Foolish Wives feels like cake. It's extra luxurious, with lavish settings, costumes, and flourishes and feels extremely superficial, with very little substance. This lack of core substance makes sense given the fact that the film is about a fortune hunter who goes around seducing and conning wealthy women so naturally the atmosphere and production would follow suit. But it feels superficial beyond that level. The storyline feels superficial and almost self-indulgent on the part of Erich Von Stroheim, the Actor-Director-Artist/Madman. He got in to serious trouble with the studio while making this film for going over budget, over schedule and demanding that they foot the bill for everything because he was an artist.
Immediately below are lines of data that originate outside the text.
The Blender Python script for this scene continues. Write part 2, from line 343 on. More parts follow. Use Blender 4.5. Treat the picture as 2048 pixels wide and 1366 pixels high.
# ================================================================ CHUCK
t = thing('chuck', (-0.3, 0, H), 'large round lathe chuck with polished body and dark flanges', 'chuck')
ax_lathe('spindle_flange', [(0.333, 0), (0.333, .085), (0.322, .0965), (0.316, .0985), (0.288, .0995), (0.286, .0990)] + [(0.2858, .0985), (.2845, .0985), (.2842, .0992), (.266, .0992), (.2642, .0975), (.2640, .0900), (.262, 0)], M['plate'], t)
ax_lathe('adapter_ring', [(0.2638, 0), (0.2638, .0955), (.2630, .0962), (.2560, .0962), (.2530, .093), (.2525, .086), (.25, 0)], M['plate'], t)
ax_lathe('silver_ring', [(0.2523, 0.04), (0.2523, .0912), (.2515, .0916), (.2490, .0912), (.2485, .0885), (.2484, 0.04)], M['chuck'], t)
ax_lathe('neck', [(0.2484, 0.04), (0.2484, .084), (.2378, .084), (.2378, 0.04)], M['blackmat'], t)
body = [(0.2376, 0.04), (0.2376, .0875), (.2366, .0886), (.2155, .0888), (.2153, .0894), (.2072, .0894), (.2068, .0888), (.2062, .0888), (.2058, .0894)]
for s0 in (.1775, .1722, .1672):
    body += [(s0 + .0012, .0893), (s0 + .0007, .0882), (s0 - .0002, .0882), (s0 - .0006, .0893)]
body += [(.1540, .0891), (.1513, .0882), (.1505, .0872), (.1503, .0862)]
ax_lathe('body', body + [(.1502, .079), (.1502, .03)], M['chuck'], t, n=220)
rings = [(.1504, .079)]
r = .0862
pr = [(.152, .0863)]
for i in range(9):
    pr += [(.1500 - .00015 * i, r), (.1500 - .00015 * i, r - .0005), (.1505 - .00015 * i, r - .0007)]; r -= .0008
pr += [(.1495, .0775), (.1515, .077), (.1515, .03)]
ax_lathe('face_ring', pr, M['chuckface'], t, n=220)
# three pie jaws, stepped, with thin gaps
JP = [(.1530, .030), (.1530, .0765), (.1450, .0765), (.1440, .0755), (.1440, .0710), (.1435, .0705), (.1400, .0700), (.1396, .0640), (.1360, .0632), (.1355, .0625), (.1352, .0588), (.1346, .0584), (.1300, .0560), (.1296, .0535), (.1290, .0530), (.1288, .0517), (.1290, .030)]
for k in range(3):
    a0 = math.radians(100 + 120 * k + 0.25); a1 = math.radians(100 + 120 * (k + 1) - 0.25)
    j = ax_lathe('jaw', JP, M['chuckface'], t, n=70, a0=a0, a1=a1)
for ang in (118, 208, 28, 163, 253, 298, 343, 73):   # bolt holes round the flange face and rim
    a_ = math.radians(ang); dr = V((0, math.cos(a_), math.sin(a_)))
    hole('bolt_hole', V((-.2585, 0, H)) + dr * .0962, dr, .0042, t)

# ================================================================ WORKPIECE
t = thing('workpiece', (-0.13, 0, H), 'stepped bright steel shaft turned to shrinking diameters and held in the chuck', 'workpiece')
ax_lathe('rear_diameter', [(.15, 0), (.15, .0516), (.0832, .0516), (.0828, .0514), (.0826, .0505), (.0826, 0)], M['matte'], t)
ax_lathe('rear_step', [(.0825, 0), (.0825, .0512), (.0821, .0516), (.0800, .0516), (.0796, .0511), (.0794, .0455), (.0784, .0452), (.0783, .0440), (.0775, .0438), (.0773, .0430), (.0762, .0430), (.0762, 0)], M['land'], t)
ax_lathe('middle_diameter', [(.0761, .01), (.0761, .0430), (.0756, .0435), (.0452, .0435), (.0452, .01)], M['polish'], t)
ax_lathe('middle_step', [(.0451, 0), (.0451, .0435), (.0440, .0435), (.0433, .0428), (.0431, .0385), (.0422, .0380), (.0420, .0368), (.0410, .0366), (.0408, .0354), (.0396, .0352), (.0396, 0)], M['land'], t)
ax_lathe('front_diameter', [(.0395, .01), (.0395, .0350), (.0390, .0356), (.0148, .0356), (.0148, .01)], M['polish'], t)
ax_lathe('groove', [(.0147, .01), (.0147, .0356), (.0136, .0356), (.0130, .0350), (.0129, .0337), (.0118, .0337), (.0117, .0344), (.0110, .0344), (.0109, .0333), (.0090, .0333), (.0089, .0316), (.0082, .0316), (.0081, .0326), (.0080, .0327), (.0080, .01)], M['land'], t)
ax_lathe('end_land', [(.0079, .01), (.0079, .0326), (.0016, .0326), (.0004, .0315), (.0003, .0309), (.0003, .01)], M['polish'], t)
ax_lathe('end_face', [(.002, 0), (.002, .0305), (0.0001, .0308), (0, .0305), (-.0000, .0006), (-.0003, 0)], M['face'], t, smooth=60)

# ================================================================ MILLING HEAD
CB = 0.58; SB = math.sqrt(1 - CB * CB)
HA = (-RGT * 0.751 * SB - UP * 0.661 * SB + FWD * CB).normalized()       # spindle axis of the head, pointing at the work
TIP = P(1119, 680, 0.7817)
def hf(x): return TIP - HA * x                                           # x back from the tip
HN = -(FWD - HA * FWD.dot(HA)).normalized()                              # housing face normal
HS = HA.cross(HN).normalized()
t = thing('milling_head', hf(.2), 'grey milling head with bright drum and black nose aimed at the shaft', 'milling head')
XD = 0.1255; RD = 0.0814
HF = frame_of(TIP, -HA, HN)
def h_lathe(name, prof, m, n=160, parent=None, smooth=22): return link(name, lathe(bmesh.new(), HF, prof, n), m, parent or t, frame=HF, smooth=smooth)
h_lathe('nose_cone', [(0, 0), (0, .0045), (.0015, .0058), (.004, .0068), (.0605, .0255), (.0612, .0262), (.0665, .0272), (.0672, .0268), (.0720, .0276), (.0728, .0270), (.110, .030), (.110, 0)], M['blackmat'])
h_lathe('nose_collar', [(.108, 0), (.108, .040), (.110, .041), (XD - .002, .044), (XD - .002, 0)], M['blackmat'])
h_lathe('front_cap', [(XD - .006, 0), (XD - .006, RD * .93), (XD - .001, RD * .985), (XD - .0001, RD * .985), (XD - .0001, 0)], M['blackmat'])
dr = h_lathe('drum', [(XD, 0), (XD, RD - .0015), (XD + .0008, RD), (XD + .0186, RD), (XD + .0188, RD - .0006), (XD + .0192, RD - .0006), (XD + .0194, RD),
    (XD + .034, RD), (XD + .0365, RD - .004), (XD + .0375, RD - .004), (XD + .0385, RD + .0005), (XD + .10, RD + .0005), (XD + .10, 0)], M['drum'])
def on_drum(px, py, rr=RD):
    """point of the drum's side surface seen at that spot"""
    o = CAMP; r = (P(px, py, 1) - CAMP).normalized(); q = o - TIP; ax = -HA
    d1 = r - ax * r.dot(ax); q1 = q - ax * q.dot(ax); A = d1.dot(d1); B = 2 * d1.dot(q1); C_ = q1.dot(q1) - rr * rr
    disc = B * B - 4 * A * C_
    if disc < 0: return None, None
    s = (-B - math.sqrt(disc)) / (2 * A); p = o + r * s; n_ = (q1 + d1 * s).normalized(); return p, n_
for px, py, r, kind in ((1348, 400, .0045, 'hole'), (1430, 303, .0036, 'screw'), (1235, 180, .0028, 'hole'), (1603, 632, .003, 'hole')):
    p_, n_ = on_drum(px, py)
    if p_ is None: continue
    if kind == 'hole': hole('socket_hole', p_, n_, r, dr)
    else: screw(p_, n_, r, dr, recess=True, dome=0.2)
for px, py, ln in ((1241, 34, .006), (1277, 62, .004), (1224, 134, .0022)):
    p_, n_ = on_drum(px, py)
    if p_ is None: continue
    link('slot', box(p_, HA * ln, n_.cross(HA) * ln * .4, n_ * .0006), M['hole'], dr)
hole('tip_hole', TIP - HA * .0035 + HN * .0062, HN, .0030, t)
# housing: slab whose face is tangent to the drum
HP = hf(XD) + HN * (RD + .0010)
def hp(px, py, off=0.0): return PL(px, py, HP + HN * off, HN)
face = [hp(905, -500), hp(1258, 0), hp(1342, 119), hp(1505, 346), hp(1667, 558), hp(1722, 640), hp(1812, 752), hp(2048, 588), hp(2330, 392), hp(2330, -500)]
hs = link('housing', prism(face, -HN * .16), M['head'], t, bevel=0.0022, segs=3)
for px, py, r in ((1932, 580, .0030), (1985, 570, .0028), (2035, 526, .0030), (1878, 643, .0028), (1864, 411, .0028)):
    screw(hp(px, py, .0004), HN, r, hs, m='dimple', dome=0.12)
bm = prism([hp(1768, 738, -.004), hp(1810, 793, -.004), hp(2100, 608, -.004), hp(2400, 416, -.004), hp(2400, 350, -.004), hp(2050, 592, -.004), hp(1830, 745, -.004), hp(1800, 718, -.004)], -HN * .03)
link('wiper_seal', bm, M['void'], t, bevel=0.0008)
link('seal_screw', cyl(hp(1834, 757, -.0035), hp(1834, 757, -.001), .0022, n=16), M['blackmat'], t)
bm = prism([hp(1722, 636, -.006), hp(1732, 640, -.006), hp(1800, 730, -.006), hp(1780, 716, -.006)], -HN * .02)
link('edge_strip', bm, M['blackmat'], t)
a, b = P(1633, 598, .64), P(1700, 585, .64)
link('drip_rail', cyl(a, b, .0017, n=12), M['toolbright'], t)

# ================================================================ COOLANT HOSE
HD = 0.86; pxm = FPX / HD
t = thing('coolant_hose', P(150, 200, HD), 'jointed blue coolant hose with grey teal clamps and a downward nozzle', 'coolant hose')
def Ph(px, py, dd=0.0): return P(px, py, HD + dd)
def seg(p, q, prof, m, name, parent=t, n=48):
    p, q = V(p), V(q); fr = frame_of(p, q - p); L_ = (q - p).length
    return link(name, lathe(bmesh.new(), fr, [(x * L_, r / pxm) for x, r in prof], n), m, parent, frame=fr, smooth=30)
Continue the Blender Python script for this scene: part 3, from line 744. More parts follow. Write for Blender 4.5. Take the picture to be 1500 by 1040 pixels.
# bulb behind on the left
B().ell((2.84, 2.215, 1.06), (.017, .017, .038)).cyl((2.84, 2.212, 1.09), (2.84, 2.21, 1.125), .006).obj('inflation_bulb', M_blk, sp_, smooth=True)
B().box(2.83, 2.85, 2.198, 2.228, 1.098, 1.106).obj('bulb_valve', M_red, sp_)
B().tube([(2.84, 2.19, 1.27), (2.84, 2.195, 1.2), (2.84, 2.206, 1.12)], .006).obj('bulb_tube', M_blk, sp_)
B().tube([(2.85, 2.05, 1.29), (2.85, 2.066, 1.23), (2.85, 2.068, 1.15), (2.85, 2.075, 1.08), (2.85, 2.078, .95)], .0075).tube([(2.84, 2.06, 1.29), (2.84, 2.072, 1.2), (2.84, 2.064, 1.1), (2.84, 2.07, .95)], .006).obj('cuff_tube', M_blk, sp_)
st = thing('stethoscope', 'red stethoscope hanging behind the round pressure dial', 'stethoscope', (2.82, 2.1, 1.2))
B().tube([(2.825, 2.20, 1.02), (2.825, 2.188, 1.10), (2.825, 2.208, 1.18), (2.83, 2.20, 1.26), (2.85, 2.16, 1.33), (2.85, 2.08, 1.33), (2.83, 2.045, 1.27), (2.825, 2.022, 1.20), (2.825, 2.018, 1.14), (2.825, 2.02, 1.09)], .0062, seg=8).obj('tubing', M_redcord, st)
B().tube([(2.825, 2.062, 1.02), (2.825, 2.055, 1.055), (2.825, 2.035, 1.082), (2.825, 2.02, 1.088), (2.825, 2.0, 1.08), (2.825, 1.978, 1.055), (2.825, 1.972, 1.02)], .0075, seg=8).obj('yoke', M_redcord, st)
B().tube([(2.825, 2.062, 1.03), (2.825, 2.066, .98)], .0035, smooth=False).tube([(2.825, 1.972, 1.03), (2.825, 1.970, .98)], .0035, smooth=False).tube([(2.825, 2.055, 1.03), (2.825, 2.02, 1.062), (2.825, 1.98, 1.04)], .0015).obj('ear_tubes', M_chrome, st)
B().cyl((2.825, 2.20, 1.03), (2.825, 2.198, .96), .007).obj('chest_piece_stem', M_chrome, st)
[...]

This is the first movie on the list that seems detached from reality, or at least the reality of the majority of people on earth. We definitely get a glimpse at the high-life of the roaring twenties and the universe of those at the very top. Which is interesting because I was previously saying how films like Birth of A Nation, Intolerance, Broken Blossoms cut through to the direct, brutal truth of what the woes of life are really like. So with Foolish Wives we're now jumping to the opposite end of the spectrum and seeing the possibility of film to be "escapist" in a sense. It allows the poor masses to indulge with the self-indulgent artist and characters onscreen in what it must be like to be wealthy for an hour or two.

I think this really starts the conversation of the role film is to play in the lives of the moviegoers. Does it provide an escape, should it provide that escape and allow poor people to wash away their troubles for a moment by pretending to be high-class and worry free, or does it reflect reality back to you in cold honest truth for you to feel and be moved and affected by the story that touches you on a personal level?

We'll see this concept fluctuate throughout the decades and I think is an important barometer to note where the world is, especially America, throughout the 20th century.

The story itself though is relatively entertaining despite it being fluff and has a good narrative arc, following the main character attempt his goal, fail, and then finally succeed and Eric Von Stroheim is definitely captivating even though he does come across as an ass.